After champ-in-waiting Amber Rodriguez fought off a fast and pretty furious Diana Taylor with that rolling fameasser-type move, in came Skylar. Now, Amber has been trying to call her to no avail, we even saw her earlier ignoring a call; was that Amber?

Maybe Skylar’s been busy doing her new Pro Shingle advert, complete with overhead house shot to boot, but Amber wants to know.

Amber Rodriguez
Credit; Five Starr Fan Cam @fredstyle88

The crowd wasn’t happy to let her speak, leading to the killer line ‘two grown women are talking here’. She was upset. Teary. She didn’t know what she’s done. And so she offered the ultimate. She will lay down and let Skylar pin her. Don’t fall for it, Skylar! Oh, you did. That’s the end of the gauntlet for you. But it isn’t. Skylar was understandably upset. When wrestlers are angry, they tend to stomp, kick or use harsh words. Not Skylar. She hit Amber where it hurt.

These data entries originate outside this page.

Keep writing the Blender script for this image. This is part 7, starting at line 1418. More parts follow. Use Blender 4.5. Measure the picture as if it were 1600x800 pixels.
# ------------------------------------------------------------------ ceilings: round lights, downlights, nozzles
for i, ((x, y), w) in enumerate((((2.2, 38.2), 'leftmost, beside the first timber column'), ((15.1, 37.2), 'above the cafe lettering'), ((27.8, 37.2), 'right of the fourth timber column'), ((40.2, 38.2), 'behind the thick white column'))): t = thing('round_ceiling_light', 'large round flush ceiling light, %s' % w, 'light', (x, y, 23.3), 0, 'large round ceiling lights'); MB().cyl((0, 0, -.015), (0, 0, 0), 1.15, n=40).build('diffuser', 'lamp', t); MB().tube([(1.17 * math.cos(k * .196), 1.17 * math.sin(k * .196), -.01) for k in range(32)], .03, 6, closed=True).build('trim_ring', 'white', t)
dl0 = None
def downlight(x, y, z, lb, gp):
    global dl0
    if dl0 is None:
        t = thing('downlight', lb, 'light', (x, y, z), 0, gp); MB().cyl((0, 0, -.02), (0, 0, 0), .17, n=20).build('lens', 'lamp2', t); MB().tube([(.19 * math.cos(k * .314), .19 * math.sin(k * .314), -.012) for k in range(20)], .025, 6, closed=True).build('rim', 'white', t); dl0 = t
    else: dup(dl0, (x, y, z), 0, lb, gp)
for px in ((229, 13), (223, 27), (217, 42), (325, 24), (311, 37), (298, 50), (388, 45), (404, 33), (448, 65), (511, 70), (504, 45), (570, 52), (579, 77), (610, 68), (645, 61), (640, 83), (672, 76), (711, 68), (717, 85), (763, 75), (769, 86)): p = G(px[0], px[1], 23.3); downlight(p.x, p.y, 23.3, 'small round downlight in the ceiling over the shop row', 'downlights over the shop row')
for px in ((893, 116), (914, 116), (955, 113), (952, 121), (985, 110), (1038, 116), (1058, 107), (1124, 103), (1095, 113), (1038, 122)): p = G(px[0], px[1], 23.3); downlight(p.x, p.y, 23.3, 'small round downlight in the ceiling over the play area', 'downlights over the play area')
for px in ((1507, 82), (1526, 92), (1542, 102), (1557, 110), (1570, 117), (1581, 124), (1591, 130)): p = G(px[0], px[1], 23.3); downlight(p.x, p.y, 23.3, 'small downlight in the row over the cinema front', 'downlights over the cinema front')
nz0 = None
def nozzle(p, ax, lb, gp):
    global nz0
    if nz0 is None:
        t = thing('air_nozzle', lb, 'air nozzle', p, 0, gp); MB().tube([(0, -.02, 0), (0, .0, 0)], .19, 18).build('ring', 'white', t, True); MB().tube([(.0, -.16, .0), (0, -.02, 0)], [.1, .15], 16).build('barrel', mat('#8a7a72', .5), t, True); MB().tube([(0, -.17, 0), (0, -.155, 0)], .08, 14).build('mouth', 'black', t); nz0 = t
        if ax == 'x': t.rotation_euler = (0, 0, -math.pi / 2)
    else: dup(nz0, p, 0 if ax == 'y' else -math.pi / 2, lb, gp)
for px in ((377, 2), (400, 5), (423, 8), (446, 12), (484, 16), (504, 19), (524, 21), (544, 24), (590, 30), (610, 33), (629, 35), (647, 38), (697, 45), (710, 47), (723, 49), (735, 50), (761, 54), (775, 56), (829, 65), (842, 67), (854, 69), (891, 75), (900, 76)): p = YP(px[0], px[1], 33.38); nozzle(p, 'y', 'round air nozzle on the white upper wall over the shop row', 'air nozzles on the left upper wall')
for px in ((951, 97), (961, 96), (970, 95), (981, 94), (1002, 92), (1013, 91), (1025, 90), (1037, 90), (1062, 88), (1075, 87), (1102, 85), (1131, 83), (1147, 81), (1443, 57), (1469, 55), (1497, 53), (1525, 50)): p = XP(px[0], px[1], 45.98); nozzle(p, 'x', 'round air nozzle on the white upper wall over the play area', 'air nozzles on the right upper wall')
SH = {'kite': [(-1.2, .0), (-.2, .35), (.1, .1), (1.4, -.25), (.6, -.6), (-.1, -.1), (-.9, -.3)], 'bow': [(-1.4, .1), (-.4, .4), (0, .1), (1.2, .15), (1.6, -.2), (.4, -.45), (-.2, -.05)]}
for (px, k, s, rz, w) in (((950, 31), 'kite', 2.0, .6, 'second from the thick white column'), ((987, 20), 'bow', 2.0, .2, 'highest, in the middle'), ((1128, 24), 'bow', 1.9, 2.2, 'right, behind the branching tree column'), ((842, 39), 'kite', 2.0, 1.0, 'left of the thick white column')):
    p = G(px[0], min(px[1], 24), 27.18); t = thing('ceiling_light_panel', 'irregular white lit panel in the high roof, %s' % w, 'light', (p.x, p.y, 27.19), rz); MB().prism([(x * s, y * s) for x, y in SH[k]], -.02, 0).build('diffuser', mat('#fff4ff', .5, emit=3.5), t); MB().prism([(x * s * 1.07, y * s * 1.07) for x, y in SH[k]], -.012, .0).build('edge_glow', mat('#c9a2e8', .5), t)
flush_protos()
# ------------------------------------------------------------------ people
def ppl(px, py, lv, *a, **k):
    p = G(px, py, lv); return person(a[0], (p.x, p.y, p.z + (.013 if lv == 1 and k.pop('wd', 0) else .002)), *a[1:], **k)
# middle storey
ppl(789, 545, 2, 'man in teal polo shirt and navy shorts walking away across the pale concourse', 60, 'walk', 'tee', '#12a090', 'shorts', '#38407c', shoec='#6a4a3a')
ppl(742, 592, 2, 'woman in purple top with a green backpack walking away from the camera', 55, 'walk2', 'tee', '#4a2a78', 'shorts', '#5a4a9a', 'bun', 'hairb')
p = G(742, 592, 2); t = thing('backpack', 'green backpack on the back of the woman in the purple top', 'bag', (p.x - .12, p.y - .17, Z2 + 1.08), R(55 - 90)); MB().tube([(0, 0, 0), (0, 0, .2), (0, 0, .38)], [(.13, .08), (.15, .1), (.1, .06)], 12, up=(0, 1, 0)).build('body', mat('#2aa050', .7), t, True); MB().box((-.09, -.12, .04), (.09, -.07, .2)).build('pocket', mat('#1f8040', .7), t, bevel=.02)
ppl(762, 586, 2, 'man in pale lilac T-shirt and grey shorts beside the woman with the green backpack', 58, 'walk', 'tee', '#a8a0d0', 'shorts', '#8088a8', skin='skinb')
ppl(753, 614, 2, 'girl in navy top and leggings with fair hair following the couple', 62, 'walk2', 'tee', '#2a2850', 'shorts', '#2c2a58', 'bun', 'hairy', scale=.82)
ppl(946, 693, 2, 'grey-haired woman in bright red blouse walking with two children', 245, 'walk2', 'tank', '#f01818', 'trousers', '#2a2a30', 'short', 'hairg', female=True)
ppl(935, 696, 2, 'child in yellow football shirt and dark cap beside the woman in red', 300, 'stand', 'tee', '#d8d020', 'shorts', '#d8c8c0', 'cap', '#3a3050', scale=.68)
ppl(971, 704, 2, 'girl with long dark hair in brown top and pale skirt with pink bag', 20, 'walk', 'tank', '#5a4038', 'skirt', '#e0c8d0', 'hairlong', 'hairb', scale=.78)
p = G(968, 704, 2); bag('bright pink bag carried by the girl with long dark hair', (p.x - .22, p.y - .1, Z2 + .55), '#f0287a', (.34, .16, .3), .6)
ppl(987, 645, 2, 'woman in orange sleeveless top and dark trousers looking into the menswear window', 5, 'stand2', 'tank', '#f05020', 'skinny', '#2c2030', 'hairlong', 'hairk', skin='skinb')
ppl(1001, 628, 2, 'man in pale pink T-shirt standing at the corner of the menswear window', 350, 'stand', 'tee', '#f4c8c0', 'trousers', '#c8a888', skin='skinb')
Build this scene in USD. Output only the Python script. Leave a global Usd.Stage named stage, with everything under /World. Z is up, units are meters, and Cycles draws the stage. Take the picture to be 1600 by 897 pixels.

She took off a false eyelash. She ripped off a false nail. That is just wonderful. As Maria Starr says, if anyone took her false eyelashes, she would hunt them down and kill them in their sleep. Bit of an overreaction, Maria, but each to their own. To make sure, Skylar then smacked Amber with a knuckle sandwich that laid her out.

Skylar & Heather Monroe
Credit; Five Starr Fan Cam @fredstyle88

Enter Heather Monroe. For an easy pin! No, Amber was still in it! She managed to avoid Heather but couldn’t get out of the way of a superkick or DDT. Monroe retained, but Amber’s time is coming.

Good Lookback Show Then?

The best I’ve seen this year. That’s because Memphis Wrestling makes it warm, welcoming, and very, very enjoyable. And we have the Grind City Rumble to come, too.